-- Begin --

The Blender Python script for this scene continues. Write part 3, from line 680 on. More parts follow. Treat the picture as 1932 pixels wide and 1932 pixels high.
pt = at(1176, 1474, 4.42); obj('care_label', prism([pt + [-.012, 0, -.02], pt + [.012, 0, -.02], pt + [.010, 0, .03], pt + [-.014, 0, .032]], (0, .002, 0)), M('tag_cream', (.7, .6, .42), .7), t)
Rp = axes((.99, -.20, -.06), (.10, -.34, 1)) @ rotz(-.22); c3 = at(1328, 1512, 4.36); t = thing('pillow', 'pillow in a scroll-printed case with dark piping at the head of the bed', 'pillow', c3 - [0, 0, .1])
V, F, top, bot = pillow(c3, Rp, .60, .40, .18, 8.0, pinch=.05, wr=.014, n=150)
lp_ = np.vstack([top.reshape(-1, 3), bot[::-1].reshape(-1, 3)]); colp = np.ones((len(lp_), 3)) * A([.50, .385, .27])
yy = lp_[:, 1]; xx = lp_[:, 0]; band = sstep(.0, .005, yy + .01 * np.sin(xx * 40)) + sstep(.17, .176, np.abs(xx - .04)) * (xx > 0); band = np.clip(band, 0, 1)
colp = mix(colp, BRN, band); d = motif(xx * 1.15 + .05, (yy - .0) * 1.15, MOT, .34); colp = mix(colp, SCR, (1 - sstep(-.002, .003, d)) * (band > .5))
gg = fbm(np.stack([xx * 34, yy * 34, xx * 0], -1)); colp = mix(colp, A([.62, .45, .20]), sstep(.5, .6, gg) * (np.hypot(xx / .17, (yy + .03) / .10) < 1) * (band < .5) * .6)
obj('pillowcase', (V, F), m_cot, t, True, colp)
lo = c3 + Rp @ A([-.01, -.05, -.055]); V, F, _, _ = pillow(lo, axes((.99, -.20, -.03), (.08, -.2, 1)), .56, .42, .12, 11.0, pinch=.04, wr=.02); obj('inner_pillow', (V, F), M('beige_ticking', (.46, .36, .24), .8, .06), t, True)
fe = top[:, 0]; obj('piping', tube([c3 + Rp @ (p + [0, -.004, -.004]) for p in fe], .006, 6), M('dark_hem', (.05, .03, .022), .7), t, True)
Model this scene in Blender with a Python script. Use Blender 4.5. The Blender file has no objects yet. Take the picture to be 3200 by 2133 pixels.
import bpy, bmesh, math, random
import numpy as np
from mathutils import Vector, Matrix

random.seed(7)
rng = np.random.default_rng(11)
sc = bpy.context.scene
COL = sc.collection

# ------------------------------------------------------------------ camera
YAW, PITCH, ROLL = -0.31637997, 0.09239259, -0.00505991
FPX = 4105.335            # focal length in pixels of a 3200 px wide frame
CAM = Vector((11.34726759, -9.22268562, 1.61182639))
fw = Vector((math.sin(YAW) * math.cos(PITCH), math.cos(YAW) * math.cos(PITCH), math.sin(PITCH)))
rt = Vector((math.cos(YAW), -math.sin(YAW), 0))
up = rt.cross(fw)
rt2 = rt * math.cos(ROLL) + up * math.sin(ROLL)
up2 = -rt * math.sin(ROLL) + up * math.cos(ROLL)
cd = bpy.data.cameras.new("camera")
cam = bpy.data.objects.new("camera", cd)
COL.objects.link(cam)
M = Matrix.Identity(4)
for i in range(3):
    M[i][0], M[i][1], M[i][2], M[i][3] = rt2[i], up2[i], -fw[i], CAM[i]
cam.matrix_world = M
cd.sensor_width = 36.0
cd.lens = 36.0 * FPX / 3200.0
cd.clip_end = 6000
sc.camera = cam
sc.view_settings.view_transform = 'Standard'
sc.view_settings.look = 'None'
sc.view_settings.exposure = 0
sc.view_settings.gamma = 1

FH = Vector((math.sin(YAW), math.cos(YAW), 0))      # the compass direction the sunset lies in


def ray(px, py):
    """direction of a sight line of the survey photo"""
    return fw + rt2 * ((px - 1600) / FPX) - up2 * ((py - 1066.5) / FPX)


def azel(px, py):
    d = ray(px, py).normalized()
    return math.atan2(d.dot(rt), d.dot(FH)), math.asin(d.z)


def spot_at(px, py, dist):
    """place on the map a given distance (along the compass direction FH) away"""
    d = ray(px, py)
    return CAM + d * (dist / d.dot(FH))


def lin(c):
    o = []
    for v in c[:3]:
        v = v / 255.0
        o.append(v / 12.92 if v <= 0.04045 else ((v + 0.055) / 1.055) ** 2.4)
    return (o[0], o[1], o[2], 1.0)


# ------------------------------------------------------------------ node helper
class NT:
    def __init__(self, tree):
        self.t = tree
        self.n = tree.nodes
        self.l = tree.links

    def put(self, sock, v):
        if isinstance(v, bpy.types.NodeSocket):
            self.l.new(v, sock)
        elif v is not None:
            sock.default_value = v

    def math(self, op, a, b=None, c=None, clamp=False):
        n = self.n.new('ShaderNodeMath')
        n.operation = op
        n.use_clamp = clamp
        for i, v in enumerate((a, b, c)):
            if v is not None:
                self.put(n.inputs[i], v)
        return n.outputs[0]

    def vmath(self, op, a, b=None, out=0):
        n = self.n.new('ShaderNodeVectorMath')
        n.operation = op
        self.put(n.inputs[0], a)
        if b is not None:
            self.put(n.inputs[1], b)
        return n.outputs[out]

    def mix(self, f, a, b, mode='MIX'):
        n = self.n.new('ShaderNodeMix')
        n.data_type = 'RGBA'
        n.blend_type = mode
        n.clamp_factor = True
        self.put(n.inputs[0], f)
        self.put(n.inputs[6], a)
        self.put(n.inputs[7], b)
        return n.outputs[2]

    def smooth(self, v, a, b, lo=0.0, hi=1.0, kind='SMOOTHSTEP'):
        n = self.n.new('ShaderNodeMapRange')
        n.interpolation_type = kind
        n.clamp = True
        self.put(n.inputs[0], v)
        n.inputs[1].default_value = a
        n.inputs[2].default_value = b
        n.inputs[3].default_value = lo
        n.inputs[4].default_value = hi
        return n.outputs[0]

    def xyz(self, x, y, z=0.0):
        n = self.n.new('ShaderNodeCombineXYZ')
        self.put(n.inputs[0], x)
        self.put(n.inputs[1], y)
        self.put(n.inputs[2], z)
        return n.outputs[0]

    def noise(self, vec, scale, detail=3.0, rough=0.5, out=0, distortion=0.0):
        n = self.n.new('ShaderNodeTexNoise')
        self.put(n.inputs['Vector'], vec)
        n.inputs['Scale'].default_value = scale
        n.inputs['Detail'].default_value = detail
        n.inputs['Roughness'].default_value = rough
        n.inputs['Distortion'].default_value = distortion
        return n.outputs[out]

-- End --

WHAT YOU ARE ASKED TO DO:
Proceeding from the line containing "Model this scene" through the line containing "return CAM + d * (dist / d.dot(FH))", transcribe the lines above exactly, both end lines included.

TASK SOLUTION:
Model this scene in Blender with a Python script. Use Blender 4.5. The Blender file has no objects yet. Take the picture to be 3200 by 2133 pixels.
import bpy, bmesh, math, random
import numpy as np
from mathutils import Vector, Matrix

random.seed(7)
rng = np.random.default_rng(11)
sc = bpy.context.scene
COL = sc.collection

# ------------------------------------------------------------------ camera
YAW, PITCH, ROLL = -0.31637997, 0.09239259, -0.00505991
FPX = 4105.335            # focal length in pixels of a 3200 px wide frame
CAM = Vector((11.34726759, -9.22268562, 1.61182639))
fw = Vector((math.sin(YAW) * math.cos(PITCH), math.cos(YAW) * math.cos(PITCH), math.sin(PITCH)))
rt = Vector((math.cos(YAW), -math.sin(YAW), 0))
up = rt.cross(fw)
rt2 = rt * math.cos(ROLL) + up * math.sin(ROLL)
up2 = -rt * math.sin(ROLL) + up * math.cos(ROLL)
cd = bpy.data.cameras.new("camera")
cam = bpy.data.objects.new("camera", cd)
COL.objects.link(cam)
M = Matrix.Identity(4)
for i in range(3):
    M[i][0], M[i][1], M[i][2], M[i][3] = rt2[i], up2[i], -fw[i], CAM[i]
cam.matrix_world = M
cd.sensor_width = 36.0
cd.lens = 36.0 * FPX / 3200.0
cd.clip_end = 6000
sc.camera = cam
sc.view_settings.view_transform = 'Standard'
sc.view_settings.look = 'None'
sc.view_settings.exposure = 0
sc.view_settings.gamma = 1

FH = Vector((math.sin(YAW), math.cos(YAW), 0))      # the compass direction the sunset lies in


def ray(px, py):
    """direction of a sight line of the survey photo"""
    return fw + rt2 * ((px - 1600) / FPX) - up2 * ((py - 1066.5) / FPX)


def azel(px, py):
    d = ray(px, py).normalized()
    return math.atan2(d.dot(rt), d.dot(FH)), math.asin(d.z)


def spot_at(px, py, dist):
    """place on the map a given distance (along the compass direction FH) away"""
    d = ray(px, py)
    return CAM + d * (dist / d.dot(FH))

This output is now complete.